But all classes have been named after important things. I hate being ignorant of these things. It does sound like a made up word. But I doubt they would have done that.

Help please :cardie:
 
I got one Google result that refers to a tribe in the Congo...

http://books.google.com/books?id=xG...ed=0CBgQ6AEwAjgK#v=onepage&q=wambundu&f=false

Even before I saw that, I'd narrowed down the origin of the word to either African or Australian Aboriginal--so I'd say this is correct.

Another site comes to the "African tribe" conclusion as well.

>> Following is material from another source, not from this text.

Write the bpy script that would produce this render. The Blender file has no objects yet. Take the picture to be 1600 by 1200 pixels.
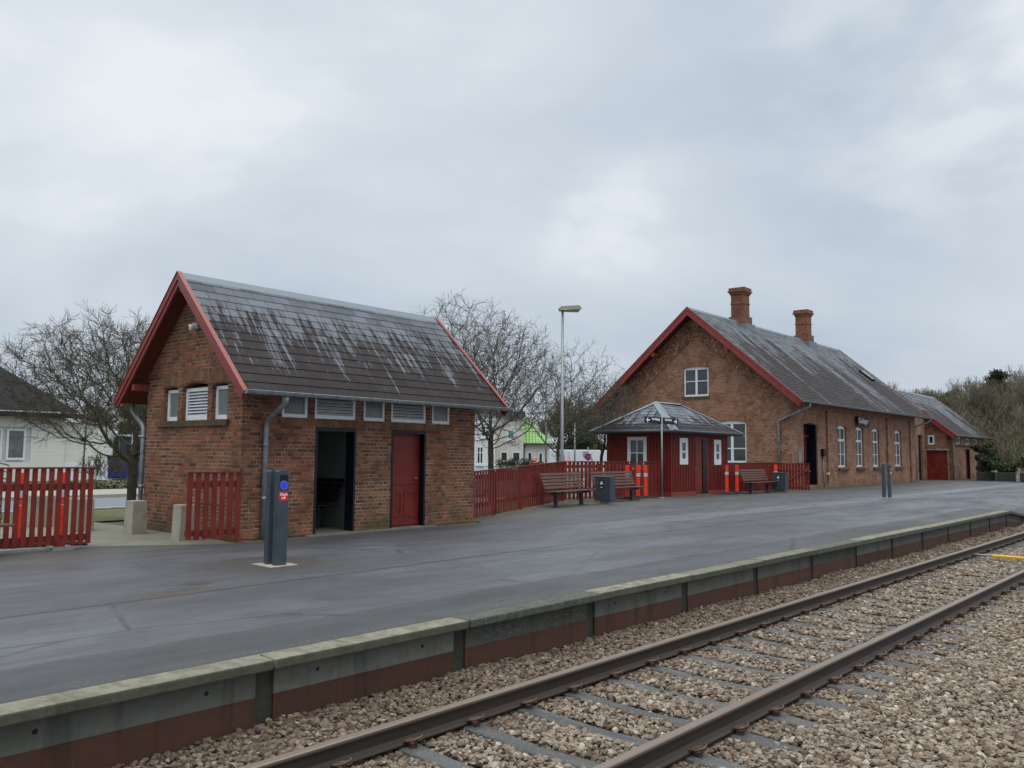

http://www.trekmania.net/the_fleet/utopia/class_name_origins.htm

This page provides more detail, including an unlikely theory with an origin in Papua New Guinea--but again settles on the African tribe theory (and gives more information on where the tribe lives).

http://www.ex-astris-scientia.org/articles/ship_names.htm
 
Wow thanks for those links. Great stuff. SO after reading them all, no one knows for sure lol. But mostly like an African tribe name.
 
No problem! And yeah, that's what it looks like. Who knows...maybe the engineer who designed that class belonged to that tribe. That would make sense to me, anyway...
 
The Wambundu were a tribe native to the area near Boyoma Falls, in Tshopo Province, Democratic Republic of the Congo. They lived on the south bank of the Congo River between the Inkisse River and Mangele Hills, in an area that was sometimes known by the name of the tribe. The name is obscure largely because of changes in transliteration schemes.

The system used by 19th Century British writers rendered the name as either Wambundu or (more commonly) Wabundu. The latter is close to the modern spelling, Ubundu. Under Belgian rule, the place name was changed to Pontherville (spelling of this also varies) in the 1890s, and the falls were known as Stanley Falls, but both local names were eventually restored. I find no reference to the people themselves after 1910, but the area was apparently the site of bloody fighting in the Congo Wars of the 1990s and 2000s.